** START OF INFORMATION SUPPLIED **
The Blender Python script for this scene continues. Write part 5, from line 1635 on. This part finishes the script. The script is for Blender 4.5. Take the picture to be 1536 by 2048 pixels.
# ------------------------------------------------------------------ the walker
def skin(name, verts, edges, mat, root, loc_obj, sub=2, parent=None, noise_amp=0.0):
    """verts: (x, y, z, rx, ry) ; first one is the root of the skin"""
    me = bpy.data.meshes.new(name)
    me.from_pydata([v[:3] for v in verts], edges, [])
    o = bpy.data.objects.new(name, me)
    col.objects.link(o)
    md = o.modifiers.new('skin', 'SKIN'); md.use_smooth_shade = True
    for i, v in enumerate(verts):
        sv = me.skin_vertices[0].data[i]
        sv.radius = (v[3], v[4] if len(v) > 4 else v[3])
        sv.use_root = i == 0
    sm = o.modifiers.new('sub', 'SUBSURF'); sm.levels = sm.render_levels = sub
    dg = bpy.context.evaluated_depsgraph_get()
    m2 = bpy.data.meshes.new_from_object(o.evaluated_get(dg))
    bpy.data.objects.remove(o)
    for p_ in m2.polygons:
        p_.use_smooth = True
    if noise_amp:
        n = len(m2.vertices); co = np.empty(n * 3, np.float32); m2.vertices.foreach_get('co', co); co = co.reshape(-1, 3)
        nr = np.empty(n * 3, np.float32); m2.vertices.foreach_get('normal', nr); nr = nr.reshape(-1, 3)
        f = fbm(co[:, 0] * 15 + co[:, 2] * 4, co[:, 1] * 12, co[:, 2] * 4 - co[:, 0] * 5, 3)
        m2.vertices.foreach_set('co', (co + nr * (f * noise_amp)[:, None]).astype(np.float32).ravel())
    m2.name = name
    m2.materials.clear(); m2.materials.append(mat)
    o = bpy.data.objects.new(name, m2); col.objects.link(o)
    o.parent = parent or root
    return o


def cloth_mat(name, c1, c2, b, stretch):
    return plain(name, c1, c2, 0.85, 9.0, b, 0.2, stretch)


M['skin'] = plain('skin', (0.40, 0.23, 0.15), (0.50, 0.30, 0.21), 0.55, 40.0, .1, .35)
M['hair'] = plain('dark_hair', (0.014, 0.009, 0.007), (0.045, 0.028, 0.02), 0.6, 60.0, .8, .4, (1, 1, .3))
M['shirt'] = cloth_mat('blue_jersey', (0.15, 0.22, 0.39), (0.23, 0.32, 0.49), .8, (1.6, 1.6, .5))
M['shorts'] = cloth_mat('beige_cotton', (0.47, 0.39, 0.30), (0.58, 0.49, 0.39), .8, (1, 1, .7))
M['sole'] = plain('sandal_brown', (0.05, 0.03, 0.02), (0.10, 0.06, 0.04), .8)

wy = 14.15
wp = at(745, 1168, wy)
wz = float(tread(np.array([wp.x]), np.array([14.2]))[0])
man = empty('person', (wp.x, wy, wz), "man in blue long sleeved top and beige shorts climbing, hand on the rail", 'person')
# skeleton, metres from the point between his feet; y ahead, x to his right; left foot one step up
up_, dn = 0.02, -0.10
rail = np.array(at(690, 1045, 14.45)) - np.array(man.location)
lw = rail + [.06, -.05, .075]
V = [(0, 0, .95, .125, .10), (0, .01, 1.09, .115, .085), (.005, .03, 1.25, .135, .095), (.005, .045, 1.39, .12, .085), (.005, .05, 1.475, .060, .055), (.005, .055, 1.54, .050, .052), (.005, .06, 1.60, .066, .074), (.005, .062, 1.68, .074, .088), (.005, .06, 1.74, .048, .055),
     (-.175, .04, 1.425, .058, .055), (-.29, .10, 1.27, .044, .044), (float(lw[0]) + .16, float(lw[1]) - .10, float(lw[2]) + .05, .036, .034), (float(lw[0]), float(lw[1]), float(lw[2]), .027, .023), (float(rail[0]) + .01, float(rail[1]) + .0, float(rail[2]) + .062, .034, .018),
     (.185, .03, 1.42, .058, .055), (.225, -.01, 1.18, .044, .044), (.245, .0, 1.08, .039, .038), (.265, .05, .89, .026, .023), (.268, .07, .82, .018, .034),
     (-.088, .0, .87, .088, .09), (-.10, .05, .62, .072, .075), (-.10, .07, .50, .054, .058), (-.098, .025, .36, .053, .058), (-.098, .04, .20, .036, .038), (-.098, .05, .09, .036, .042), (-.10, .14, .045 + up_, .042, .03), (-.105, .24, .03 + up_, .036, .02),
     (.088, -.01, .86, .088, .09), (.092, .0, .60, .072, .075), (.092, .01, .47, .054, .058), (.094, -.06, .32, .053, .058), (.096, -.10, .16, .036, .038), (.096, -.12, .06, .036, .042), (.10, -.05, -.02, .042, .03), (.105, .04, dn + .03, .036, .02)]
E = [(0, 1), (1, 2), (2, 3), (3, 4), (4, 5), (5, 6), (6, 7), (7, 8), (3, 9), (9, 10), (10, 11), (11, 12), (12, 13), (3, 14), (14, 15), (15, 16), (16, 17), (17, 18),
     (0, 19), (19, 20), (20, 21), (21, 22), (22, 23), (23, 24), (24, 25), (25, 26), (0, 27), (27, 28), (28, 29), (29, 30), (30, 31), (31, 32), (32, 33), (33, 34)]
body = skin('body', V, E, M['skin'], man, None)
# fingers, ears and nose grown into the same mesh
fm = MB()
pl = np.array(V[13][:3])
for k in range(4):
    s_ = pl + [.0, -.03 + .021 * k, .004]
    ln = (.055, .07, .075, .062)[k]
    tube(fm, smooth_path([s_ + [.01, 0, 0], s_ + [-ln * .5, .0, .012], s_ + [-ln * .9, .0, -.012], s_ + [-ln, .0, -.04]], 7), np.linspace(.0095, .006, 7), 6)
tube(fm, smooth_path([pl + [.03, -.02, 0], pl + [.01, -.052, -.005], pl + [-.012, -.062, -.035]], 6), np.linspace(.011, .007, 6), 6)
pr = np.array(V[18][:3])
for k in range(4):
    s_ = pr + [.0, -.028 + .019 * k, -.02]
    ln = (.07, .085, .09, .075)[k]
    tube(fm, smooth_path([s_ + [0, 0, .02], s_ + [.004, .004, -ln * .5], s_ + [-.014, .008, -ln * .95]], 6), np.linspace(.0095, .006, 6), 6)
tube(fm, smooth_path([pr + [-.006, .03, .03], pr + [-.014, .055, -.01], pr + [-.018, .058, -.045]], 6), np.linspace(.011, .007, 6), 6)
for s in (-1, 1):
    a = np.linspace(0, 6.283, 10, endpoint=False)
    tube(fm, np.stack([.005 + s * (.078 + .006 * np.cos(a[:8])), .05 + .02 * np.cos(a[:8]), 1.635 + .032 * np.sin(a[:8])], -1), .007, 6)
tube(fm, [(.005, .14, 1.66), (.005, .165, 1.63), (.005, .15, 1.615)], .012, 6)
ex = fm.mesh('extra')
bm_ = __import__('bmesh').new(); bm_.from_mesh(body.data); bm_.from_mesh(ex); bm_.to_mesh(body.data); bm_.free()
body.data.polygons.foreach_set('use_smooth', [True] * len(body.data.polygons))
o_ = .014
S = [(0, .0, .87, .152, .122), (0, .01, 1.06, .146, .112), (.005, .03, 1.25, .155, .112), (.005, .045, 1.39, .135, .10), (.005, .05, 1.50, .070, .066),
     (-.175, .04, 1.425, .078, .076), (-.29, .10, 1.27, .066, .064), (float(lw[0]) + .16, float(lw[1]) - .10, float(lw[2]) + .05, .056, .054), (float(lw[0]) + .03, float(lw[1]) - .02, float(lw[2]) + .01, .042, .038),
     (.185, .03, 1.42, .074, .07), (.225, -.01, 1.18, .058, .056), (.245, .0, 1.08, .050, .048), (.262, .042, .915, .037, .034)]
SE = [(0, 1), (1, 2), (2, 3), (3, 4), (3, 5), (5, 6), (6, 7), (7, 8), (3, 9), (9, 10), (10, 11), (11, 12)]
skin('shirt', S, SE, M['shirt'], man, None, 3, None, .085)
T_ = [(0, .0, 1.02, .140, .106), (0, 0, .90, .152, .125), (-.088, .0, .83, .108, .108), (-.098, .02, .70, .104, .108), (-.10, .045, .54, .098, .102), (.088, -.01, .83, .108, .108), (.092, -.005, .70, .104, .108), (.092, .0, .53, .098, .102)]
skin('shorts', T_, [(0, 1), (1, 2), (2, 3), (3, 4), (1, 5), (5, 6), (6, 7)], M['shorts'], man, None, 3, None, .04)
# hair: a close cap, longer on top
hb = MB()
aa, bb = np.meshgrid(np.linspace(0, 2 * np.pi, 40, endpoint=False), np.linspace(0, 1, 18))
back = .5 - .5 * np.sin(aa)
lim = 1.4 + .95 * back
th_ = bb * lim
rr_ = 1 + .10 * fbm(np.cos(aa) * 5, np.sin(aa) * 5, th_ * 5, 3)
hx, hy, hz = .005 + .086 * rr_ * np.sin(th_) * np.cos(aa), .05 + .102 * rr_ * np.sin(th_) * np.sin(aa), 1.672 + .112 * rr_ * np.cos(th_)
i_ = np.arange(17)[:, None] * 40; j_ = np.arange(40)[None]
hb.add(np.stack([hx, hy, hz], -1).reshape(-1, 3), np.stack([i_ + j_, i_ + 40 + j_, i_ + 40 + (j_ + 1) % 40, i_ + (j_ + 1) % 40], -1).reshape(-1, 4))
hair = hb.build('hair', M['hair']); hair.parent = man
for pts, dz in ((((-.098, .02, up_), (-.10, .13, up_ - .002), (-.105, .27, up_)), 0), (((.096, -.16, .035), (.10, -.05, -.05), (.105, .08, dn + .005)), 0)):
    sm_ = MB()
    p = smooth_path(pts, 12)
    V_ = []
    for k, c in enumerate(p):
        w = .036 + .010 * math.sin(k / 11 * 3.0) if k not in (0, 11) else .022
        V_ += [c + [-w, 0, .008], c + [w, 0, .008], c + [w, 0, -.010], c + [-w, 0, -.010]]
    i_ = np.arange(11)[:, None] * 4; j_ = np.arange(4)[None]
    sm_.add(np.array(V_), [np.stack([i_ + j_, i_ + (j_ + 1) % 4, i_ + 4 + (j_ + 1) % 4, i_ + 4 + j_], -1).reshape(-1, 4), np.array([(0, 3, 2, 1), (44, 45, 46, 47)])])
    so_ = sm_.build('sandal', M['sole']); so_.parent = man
** END OF INFORMATION SUPPLIED **
• **WHAT THE TASK ASKS**
Look above and repeat, character for character, the lines from the first one to the line with "return plain(name, c1, c2, 0.85, 9.0, b, 0.2, stretch)", counting both.

• **ANSWER FOR THE TASK**
The Blender Python script for this scene continues. Write part 5, from line 1635 on. This part finishes the script. The script is for Blender 4.5. Take the picture to be 1536 by 2048 pixels.
# ------------------------------------------------------------------ the walker
def skin(name, verts, edges, mat, root, loc_obj, sub=2, parent=None, noise_amp=0.0):
    """verts: (x, y, z, rx, ry) ; first one is the root of the skin"""
    me = bpy.data.meshes.new(name)
    me.from_pydata([v[:3] for v in verts], edges, [])
    o = bpy.data.objects.new(name, me)
    col.objects.link(o)
    md = o.modifiers.new('skin', 'SKIN'); md.use_smooth_shade = True
    for i, v in enumerate(verts):
        sv = me.skin_vertices[0].data[i]
        sv.radius = (v[3], v[4] if len(v) > 4 else v[3])
        sv.use_root = i == 0
    sm = o.modifiers.new('sub', 'SUBSURF'); sm.levels = sm.render_levels = sub
    dg = bpy.context.evaluated_depsgraph_get()
    m2 = bpy.data.meshes.new_from_object(o.evaluated_get(dg))
    bpy.data.objects.remove(o)
    for p_ in m2.polygons:
        p_.use_smooth = True
    if noise_amp:
        n = len(m2.vertices); co = np.empty(n * 3, np.float32); m2.vertices.foreach_get('co', co); co = co.reshape(-1, 3)
        nr = np.empty(n * 3, np.float32); m2.vertices.foreach_get('normal', nr); nr = nr.reshape(-1, 3)
        f = fbm(co[:, 0] * 15 + co[:, 2] * 4, co[:, 1] * 12, co[:, 2] * 4 - co[:, 0] * 5, 3)
        m2.vertices.foreach_set('co', (co + nr * (f * noise_amp)[:, None]).astype(np.float32).ravel())
    m2.name = name
    m2.materials.clear(); m2.materials.append(mat)
    o = bpy.data.objects.new(name, m2); col.objects.link(o)
    o.parent = parent or root
    return o


def cloth_mat(name, c1, c2, b, stretch):
    return plain(name, c1, c2, 0.85, 9.0, b, 0.2, stretch)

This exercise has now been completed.